Project: gas-sensor comparision

Hey guys,

I would like to compare a few gas-sensors like MQ-131 ozone sensor with one of the sensors from UST - Umweltsensortechnik.
So for example the GGS 5430 T-sensor would be a candidate.
I'm using the Arduino Uno and for better mobility it should be supplied with and external supply like batteries or powerbank.

Because I'm still at the beginning of electronics, I'm really not sure how i should set up my circuit. Especially when planning on using more than sensor at the same time, while they often have different voltages needed.
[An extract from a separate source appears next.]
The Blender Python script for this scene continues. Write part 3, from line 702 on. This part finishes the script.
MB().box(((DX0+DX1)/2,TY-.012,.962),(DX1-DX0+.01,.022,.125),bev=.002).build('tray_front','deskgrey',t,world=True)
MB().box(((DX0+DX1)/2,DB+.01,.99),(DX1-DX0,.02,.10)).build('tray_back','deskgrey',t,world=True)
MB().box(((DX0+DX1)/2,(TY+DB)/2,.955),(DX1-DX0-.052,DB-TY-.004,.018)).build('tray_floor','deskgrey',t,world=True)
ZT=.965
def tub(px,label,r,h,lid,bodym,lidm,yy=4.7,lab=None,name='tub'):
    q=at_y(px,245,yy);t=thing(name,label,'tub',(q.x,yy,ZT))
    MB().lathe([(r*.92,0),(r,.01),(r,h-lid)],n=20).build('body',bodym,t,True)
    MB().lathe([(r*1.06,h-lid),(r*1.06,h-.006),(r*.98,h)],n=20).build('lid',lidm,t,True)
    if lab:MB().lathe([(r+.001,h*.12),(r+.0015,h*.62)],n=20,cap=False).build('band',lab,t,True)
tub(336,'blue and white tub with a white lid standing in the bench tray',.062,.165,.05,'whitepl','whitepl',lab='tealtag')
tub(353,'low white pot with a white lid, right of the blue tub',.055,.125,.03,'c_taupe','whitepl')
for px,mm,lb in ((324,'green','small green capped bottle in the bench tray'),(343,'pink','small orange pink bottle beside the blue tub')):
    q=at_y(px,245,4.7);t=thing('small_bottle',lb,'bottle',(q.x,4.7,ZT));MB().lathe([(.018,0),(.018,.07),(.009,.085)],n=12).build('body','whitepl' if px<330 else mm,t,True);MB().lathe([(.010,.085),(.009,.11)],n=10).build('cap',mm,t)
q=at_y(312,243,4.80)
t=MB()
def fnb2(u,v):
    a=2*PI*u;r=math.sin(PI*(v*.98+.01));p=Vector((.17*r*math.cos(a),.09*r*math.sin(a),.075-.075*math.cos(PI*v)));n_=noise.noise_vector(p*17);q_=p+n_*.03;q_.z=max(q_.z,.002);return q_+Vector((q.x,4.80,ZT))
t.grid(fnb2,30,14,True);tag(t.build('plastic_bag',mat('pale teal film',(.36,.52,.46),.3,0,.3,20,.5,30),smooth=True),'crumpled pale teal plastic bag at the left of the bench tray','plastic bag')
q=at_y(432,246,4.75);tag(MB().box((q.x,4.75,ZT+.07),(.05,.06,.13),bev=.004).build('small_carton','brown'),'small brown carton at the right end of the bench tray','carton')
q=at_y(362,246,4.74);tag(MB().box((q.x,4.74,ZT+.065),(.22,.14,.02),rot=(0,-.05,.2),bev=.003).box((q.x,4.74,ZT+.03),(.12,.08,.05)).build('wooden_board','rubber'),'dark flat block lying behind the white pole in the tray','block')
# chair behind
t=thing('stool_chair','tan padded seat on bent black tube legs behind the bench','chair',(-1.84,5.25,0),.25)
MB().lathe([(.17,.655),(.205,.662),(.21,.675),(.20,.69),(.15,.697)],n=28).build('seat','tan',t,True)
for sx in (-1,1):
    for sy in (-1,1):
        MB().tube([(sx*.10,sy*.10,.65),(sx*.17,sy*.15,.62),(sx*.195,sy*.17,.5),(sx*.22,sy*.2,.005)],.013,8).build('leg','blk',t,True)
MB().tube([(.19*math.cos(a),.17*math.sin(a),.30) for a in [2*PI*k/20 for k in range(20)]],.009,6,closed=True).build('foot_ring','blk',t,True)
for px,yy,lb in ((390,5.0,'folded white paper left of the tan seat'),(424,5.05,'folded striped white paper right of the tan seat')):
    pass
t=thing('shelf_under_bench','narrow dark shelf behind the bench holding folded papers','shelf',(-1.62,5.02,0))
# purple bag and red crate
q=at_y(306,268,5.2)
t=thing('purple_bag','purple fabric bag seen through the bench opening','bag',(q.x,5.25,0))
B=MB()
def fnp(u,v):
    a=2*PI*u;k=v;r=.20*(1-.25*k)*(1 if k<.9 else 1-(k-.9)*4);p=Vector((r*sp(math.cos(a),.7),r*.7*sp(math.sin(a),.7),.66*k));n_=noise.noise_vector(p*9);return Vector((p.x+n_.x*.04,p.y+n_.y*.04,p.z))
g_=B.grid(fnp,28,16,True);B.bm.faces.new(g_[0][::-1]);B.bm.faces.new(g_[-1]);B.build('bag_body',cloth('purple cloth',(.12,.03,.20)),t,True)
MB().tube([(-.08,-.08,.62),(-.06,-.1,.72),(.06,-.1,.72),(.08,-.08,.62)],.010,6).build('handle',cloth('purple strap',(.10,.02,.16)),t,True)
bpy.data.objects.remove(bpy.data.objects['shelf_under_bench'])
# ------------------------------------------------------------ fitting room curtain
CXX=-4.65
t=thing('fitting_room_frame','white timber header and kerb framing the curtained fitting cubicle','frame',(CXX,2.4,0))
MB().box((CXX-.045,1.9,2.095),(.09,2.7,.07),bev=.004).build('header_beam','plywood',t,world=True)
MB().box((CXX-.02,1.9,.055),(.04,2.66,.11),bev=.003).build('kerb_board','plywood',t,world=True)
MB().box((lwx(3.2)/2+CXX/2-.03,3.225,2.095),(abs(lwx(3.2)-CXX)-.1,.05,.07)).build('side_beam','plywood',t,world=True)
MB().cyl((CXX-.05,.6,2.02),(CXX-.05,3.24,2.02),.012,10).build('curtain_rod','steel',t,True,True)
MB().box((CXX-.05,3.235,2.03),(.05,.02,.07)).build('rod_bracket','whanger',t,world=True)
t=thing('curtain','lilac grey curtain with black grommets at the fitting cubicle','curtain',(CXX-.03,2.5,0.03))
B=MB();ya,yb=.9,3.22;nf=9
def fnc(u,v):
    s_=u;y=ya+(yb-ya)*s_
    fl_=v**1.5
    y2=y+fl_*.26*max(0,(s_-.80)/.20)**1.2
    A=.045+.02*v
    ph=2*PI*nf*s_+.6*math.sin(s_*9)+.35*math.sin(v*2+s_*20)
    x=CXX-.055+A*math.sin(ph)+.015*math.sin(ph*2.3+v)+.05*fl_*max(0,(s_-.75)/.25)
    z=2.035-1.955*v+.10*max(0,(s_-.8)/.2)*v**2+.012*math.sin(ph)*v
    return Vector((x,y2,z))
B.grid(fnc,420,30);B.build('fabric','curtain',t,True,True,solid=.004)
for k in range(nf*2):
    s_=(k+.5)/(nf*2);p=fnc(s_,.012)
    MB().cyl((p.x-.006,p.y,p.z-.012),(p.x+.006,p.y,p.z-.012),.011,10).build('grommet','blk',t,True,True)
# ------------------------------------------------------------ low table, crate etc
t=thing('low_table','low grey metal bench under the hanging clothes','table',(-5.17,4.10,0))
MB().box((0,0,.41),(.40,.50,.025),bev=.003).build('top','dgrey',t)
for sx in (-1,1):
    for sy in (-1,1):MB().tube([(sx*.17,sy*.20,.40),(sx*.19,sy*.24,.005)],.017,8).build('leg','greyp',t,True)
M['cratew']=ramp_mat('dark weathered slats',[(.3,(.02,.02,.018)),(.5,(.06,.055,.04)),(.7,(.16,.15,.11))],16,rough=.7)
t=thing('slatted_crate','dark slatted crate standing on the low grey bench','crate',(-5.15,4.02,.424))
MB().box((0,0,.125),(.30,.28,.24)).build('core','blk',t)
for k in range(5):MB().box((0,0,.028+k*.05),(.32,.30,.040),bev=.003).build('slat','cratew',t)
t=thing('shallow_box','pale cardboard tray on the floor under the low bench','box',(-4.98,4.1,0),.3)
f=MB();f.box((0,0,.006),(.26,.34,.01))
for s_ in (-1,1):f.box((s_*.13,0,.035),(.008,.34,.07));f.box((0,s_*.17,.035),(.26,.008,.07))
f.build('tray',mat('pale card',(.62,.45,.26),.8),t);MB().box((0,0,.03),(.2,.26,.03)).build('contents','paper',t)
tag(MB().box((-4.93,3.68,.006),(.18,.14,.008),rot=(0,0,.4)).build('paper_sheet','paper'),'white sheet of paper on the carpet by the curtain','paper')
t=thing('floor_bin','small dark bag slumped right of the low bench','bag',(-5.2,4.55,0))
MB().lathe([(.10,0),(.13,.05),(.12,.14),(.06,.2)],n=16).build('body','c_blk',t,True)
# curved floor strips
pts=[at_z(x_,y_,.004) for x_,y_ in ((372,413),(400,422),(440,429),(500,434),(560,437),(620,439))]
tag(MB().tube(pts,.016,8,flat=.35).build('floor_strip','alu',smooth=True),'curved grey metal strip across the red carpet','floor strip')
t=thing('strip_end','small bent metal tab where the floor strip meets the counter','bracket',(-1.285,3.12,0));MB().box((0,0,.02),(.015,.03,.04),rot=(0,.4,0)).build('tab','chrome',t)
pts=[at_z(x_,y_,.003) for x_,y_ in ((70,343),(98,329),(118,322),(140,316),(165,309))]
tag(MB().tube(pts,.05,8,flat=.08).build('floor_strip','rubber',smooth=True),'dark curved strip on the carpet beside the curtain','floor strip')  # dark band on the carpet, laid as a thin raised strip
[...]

I would really appreciate it, if someone would take the trouble and show me how to plug it up.

Thanks in advance

please, read this.

@ruilviana I'm not quit sure what's missing, I changed the category if thats what bothered you.

What is missing is: you do not have any sensors, but you want someone to tell you how to hook them up to the Arduino.

To find tutorials on how to connect an Arduino to a sensor with name or model number "XYZ", it usually works to search for "arduino XYZ".

So then let me try again,

the GGS 5430 gas-sensor has 4 pins to it. 2 for the heating, 2 for the measurement.
As you can see in the datasheet, the heating voltage is 2,5 V while the measurement voltage is less than 250 mV.

My question now: do you have any suggestions how I should plug it up?

@Paul_KD7HB a guess how I can lower the voltage to <250mV would be a good start.

@jremington I honestly couldn't find anything to this topic, which is the main reason I made this post

The GGS 5430 has the same design as the MQ sensor series, so you connect them the same way (see the MQ-131 data sheet for a connection diagram).

If you want to power the heater from 5V, you will need to use a 20 Ohm resistor in series with it.

Presumably, the "measurement voltage" means that the absolute maximum current through the sensor chip is 0.25V/R0, where R0 is the chip resistance when the heater is on. You could limit that current with an appropriate series resistance to 5V as well.